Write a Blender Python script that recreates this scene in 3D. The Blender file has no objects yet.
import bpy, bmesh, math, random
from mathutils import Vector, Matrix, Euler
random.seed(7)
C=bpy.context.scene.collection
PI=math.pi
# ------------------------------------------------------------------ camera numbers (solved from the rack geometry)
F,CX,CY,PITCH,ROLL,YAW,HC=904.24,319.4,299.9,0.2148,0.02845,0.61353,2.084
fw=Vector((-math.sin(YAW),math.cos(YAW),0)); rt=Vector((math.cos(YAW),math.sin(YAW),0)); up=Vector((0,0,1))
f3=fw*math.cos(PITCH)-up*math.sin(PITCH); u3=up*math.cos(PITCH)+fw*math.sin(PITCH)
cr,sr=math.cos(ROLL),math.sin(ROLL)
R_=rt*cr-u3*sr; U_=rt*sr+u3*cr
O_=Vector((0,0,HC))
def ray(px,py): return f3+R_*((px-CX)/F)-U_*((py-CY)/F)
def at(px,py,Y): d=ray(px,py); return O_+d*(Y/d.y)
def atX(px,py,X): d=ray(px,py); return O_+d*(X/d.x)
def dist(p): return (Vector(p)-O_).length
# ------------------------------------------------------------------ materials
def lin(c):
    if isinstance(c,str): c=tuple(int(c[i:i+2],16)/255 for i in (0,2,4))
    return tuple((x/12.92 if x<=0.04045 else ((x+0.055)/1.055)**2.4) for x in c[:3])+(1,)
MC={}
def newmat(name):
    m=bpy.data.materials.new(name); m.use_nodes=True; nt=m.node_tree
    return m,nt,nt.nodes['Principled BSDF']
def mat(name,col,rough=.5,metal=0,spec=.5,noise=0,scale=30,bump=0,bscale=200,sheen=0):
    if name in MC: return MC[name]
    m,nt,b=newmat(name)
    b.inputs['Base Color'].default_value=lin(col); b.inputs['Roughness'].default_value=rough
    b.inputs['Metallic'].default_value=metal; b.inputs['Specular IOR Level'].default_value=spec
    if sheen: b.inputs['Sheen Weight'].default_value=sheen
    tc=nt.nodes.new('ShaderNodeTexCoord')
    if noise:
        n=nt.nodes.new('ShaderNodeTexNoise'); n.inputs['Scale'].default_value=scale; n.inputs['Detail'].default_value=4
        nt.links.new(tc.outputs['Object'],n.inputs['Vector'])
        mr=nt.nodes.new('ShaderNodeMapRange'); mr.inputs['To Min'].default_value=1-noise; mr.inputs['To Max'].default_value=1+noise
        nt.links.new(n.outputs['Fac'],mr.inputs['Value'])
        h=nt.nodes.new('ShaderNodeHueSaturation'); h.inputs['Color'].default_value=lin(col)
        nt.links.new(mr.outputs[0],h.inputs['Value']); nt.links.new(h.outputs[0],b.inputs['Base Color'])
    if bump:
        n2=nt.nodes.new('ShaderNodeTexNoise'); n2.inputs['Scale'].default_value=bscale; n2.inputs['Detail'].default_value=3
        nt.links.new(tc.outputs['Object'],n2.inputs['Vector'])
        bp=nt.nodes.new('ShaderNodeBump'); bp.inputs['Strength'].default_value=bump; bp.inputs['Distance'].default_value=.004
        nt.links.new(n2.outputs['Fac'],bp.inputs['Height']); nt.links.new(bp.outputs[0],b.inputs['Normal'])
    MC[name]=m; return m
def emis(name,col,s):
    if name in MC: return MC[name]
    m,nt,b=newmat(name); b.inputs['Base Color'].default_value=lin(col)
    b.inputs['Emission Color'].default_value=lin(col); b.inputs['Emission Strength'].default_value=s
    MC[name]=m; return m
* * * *
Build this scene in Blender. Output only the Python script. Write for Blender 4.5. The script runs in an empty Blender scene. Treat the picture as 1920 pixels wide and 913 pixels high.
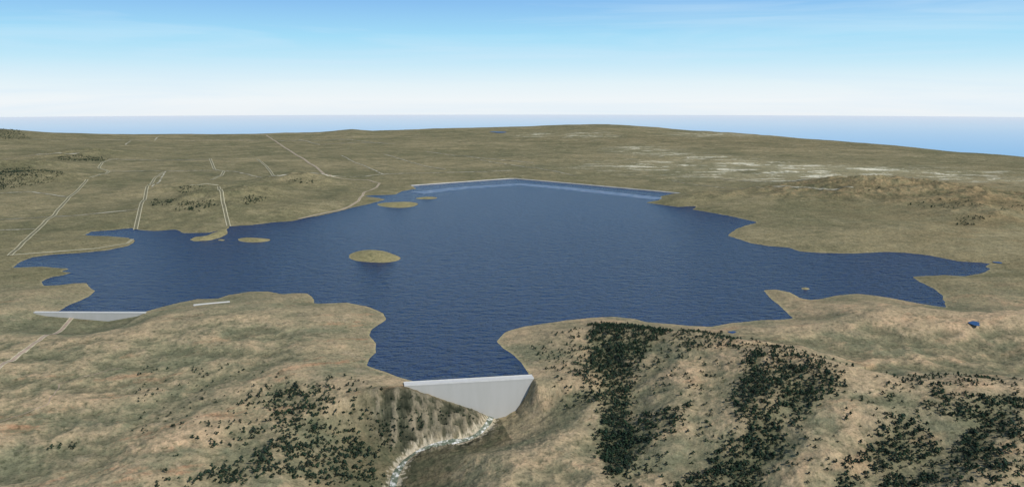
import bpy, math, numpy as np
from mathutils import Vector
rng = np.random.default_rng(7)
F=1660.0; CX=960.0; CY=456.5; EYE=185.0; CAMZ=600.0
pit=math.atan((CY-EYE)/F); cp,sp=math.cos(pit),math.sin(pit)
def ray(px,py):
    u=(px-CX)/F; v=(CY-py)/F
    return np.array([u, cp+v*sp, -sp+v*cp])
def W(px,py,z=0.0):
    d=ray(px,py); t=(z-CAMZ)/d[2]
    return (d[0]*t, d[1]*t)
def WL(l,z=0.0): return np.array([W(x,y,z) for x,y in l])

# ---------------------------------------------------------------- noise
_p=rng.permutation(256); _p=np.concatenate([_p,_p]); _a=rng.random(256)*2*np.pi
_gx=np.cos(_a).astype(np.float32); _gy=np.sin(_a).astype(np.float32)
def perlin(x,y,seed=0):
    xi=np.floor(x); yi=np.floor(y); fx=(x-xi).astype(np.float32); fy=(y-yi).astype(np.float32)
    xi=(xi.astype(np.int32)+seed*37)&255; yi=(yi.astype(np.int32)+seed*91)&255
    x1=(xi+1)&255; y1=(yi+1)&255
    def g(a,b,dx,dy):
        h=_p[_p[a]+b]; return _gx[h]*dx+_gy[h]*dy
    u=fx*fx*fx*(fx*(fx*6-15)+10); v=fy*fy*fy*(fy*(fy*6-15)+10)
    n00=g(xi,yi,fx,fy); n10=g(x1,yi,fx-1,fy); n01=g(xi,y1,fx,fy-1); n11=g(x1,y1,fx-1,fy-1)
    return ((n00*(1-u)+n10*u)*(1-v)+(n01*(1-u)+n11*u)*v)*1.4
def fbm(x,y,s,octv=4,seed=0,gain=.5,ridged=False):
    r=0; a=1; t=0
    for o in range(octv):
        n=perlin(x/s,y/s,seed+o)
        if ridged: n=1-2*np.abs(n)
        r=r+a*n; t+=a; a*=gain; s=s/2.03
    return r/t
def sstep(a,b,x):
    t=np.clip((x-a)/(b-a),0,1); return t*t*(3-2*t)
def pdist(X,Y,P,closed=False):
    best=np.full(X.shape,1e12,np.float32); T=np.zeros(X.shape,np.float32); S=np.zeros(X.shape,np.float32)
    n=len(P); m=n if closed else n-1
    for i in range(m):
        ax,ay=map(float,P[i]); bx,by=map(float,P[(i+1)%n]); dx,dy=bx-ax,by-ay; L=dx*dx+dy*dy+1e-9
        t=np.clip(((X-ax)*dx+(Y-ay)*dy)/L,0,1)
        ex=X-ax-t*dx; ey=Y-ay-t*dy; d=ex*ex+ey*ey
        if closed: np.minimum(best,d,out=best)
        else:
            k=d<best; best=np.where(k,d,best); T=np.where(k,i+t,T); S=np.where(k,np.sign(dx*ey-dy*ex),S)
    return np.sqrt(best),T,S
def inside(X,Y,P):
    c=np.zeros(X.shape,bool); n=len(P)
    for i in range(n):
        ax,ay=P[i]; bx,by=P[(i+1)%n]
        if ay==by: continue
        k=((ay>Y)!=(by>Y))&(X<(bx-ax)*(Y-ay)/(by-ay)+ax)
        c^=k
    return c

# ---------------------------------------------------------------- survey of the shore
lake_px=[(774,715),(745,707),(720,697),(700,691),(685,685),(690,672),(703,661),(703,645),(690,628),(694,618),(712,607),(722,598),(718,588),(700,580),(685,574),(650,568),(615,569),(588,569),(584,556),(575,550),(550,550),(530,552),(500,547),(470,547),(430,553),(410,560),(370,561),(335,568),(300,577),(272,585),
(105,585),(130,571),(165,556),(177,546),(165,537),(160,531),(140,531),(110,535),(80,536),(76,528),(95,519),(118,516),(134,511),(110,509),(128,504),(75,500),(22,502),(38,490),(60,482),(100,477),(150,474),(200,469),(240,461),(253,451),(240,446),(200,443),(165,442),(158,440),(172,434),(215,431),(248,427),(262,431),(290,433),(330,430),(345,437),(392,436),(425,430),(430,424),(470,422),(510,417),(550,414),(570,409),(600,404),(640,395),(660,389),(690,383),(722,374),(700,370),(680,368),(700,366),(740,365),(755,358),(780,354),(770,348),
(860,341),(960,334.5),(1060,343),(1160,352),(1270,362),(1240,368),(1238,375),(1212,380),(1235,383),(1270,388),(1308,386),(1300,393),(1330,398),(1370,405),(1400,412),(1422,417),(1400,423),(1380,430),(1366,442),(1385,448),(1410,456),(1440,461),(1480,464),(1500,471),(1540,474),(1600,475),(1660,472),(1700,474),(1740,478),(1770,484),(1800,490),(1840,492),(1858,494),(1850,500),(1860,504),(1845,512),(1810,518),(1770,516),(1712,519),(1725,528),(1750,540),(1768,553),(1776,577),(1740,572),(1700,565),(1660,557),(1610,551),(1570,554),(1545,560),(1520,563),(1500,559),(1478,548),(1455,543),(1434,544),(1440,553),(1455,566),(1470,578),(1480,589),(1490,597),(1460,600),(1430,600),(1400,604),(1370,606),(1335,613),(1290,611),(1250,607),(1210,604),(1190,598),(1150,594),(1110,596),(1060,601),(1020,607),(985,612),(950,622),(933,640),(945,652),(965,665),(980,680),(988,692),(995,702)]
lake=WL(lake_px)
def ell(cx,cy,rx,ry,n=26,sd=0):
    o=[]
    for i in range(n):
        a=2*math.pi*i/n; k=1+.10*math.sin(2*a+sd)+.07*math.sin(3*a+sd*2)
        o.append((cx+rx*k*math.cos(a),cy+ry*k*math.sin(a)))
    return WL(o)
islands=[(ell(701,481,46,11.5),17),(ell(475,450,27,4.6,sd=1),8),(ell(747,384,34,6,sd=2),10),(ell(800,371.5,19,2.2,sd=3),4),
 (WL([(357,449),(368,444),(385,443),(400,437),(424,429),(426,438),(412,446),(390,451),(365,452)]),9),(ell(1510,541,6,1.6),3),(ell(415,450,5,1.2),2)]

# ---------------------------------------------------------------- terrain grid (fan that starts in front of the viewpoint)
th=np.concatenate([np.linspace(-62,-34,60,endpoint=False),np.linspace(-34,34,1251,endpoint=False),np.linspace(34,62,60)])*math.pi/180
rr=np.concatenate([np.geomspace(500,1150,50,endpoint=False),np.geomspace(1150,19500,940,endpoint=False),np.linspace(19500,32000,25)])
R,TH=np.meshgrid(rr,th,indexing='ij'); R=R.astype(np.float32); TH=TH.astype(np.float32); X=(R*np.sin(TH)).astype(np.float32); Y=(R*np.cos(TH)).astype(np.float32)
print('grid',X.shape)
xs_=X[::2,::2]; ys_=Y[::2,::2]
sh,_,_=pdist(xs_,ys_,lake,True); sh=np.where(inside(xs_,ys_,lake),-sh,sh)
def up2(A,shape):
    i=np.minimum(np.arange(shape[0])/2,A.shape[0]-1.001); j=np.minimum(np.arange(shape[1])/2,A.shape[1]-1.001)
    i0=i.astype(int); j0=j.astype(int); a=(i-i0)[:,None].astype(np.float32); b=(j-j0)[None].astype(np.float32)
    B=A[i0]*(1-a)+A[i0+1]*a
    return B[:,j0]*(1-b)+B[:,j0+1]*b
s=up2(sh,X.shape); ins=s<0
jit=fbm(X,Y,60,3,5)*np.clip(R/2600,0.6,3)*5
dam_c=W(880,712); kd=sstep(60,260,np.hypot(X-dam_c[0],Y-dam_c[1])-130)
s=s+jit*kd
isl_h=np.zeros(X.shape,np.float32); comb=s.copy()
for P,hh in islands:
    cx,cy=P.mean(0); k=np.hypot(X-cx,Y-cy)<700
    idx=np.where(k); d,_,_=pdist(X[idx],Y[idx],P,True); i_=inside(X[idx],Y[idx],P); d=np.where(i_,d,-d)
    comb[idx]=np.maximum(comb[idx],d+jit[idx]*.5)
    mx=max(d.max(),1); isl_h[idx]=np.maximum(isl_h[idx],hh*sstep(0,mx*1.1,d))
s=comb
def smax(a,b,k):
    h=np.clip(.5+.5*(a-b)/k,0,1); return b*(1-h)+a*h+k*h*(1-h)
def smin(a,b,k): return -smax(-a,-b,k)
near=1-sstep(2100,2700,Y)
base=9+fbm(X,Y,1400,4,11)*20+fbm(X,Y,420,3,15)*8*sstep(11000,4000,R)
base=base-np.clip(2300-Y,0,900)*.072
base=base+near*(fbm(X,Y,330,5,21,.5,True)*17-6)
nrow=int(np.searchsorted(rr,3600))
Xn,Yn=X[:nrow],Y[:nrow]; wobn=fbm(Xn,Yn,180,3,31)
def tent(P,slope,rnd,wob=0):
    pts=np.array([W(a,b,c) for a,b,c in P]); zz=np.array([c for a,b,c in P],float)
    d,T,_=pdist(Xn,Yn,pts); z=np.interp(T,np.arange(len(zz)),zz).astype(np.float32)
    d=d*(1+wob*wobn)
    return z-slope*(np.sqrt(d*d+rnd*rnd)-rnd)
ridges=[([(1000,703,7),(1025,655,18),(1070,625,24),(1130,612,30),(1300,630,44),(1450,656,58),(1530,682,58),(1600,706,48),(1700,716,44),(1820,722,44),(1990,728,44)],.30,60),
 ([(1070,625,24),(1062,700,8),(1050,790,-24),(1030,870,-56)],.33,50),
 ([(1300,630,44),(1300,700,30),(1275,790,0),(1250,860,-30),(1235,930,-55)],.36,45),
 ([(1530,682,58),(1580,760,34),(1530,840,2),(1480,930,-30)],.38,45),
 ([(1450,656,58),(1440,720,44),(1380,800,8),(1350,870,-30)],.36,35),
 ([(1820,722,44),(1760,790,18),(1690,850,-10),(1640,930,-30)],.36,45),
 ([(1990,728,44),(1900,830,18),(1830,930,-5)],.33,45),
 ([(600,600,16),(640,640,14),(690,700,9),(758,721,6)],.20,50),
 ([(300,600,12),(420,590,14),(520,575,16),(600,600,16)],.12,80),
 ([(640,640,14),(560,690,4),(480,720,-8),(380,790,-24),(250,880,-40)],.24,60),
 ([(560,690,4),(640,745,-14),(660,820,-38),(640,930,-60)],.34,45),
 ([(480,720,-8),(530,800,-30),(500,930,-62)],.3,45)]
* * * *
GIVEN PROBLEM — Copy exactly the stretch of lines that starts at the line holding "Build this scene" and ends at the line holding "def WL(l,z=0.0): return". Drop the pictures.

FULL OUTPUT —
Build this scene in Blender. Output only the Python script. Write for Blender 4.5. The script runs in an empty Blender scene. Treat the picture as 1920 pixels wide and 913 pixels high.
import bpy, math, numpy as np
from mathutils import Vector
rng = np.random.default_rng(7)
F=1660.0; CX=960.0; CY=456.5; EYE=185.0; CAMZ=600.0
pit=math.atan((CY-EYE)/F); cp,sp=math.cos(pit),math.sin(pit)
def ray(px,py):
    u=(px-CX)/F; v=(CY-py)/F
    return np.array([u, cp+v*sp, -sp+v*cp])
def W(px,py,z=0.0):
    d=ray(px,py); t=(z-CAMZ)/d[2]
    return (d[0]*t, d[1]*t)
def WL(l,z=0.0): return np.array([W(x,y,z) for x,y in l])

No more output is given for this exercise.